If all outputs are high, then the output voltage is at Vdd. If they are all low, then the output voltage is Vss. All other states have some outputs high and some low.
The circuit stops being "digital" at the point that currents flow from outputs through resistors!
I bet if you're being smart about it, you could connect the five output resistors to the input of a MFB filter, which is a virtual earth.

 

It's just plain Kirchhoff.
Call the stage outputs V1, V2, V3, V4 and V5 and the final output Vo. Call the resistor in each output R1 to R5
The current through each resistors is (V1-Vo)/R1 etc.
(V1-Vo)/R1 + (V2-Vo)/R2 + (V3-Vo)/R3 + (V4-Vo)/R4 + (V5-Vo)/R5 = 0
So Vo is somewhere between Vdd and Vss, depending on how many outputs are high and how many are low, and what resistances are between them.
If all outputs are high, then the output voltage is at Vdd. If they are all low, then the output voltage is Vss. All other states have some outputs high and some low.
The circuit stops being "digital" at the point that currents flow from outputs through resistors!
I bet if you're being smart about it, you could connect the five output resistors to the input of a MFB filter, which is a virtual earth.

Let's see if I understand you correctly: if V1 is high and V2-V5 are low, then current out the V1 pin is being sunk at pins V2-V5?

 

Here is a thought: You can use a CD4046 , employing one of the edge sensitive phase detectors (I recommend the Fairchild version which is much more stable than the other edge sensitive phase comparator) that has an RS flip-flop as the phase detector and place no divider in the feedback.
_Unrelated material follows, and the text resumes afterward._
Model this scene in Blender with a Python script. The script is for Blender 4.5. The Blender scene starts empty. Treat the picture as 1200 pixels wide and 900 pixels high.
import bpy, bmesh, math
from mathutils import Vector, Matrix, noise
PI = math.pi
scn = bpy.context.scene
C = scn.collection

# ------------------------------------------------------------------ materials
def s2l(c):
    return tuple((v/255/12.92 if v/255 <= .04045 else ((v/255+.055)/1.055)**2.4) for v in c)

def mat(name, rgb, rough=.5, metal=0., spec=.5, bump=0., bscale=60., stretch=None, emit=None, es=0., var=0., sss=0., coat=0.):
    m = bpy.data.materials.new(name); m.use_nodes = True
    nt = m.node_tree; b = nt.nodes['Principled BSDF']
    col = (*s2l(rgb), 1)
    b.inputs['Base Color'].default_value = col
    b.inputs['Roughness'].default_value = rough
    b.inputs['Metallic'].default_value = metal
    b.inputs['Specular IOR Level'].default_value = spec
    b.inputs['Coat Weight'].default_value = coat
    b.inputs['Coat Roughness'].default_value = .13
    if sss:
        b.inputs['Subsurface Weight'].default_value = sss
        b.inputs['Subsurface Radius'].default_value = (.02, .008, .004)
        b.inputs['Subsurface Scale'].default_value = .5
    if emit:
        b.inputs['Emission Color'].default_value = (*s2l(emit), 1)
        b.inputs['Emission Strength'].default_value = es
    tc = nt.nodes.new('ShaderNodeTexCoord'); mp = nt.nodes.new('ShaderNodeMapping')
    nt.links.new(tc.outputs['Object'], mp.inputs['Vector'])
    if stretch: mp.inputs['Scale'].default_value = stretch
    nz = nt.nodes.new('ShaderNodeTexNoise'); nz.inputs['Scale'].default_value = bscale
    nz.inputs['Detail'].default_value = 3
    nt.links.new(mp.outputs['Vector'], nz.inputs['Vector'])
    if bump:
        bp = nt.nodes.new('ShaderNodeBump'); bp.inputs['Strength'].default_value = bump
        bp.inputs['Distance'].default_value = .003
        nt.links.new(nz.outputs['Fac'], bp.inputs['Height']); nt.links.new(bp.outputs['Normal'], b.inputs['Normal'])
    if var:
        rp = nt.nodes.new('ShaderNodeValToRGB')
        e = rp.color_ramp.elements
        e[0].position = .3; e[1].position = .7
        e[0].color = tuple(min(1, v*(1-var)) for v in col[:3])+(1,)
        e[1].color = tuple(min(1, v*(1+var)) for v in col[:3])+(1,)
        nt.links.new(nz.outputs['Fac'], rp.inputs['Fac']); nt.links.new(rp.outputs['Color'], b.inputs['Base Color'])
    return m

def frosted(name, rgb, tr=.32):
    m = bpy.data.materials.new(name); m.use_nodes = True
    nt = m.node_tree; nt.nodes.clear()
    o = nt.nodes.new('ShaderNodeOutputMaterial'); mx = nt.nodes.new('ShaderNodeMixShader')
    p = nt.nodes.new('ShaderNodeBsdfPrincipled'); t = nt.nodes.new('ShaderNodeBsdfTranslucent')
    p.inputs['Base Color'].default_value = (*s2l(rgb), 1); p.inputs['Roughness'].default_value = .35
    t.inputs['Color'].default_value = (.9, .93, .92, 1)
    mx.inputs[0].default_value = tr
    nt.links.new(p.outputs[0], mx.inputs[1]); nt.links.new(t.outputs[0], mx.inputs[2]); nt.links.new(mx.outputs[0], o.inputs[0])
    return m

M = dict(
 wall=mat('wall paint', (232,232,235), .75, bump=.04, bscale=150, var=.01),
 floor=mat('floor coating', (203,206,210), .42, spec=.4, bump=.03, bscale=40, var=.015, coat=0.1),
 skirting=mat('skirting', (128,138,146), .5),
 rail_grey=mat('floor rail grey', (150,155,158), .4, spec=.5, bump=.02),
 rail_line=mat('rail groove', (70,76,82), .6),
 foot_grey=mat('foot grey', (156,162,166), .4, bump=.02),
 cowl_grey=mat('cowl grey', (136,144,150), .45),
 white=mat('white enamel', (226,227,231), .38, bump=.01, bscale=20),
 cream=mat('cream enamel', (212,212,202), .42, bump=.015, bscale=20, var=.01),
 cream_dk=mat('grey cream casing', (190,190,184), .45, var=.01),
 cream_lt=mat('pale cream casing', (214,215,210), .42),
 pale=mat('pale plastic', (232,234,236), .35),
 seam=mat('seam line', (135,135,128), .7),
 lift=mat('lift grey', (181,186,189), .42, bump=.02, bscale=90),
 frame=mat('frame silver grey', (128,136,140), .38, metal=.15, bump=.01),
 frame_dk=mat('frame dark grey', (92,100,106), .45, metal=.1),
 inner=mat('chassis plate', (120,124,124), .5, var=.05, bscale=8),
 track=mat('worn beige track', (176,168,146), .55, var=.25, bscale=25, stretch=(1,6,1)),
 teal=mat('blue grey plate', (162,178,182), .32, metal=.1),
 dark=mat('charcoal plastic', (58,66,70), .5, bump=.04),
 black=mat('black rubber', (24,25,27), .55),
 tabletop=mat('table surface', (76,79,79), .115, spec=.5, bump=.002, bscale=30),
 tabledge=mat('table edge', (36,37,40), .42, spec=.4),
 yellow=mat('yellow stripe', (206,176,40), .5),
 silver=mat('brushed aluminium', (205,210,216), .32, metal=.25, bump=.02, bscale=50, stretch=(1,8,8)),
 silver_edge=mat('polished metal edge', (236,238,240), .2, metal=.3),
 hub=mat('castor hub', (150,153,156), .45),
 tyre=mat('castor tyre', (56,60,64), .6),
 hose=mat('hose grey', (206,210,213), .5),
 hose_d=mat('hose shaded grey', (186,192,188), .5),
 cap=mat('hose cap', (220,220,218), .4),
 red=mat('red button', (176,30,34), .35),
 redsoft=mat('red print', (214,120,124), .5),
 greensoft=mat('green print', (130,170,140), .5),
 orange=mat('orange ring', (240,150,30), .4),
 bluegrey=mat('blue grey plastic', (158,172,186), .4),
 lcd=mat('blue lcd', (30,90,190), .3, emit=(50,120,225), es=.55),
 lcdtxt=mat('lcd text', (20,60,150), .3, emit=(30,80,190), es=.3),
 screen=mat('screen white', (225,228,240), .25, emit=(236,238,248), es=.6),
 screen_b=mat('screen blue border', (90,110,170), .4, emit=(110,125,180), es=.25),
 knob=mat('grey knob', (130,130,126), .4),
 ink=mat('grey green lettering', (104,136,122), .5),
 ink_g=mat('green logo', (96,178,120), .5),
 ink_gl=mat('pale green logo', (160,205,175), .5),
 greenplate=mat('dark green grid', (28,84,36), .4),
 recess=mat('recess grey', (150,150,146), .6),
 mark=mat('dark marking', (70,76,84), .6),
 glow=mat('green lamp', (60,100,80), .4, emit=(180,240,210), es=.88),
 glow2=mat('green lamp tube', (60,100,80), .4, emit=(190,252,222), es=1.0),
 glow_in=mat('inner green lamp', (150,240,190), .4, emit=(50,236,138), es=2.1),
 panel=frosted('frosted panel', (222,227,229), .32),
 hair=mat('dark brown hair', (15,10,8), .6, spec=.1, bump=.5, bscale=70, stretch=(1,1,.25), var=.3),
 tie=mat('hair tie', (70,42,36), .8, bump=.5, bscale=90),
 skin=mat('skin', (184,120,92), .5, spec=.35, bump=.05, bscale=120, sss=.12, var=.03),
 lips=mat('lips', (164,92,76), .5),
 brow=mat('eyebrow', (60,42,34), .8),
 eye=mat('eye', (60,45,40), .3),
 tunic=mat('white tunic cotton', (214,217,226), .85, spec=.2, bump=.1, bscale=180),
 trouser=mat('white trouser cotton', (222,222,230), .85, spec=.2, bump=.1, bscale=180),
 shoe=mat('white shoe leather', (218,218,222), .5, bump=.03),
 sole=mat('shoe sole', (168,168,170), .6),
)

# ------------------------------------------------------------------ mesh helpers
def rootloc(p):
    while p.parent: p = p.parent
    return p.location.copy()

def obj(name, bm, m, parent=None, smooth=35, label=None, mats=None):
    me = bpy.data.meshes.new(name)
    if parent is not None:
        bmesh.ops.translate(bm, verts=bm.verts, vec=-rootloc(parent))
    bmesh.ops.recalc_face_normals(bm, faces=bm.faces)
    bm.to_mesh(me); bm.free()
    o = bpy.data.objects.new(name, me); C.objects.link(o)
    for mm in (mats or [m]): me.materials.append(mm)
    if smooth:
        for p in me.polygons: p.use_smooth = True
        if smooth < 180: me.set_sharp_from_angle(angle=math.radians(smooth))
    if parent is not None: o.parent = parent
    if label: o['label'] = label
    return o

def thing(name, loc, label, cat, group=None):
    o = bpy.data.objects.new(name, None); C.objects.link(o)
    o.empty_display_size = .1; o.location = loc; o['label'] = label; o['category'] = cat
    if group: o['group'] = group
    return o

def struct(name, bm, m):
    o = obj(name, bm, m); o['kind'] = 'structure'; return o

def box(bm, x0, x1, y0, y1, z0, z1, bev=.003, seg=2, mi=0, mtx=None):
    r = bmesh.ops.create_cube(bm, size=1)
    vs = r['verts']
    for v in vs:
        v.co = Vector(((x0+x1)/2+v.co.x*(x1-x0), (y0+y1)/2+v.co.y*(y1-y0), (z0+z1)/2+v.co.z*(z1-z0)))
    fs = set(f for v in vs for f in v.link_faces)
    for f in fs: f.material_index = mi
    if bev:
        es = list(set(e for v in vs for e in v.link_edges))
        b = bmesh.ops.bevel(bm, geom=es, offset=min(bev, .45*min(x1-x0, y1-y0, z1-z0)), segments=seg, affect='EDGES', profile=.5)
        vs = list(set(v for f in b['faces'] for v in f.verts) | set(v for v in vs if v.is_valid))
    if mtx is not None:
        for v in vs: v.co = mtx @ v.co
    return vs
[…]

That way the CD4046 will reproduce the incoming frequency. The trick is to adjust the two resistors to ground on the VCO to obtain the duty cycle that you desire. Alternatively you could use a one-shot but that would reduce the elegance.

 

Let's see if I understand you correctly: if V1 is high and V2-V5 are low, then current out the V1 pin is being sunk at pins V2-V5?

That's it. If all the resistors were the same value (I know they're not, but it makes it easier to think about), then the output would be a fifth of the way between Vss and Vdd.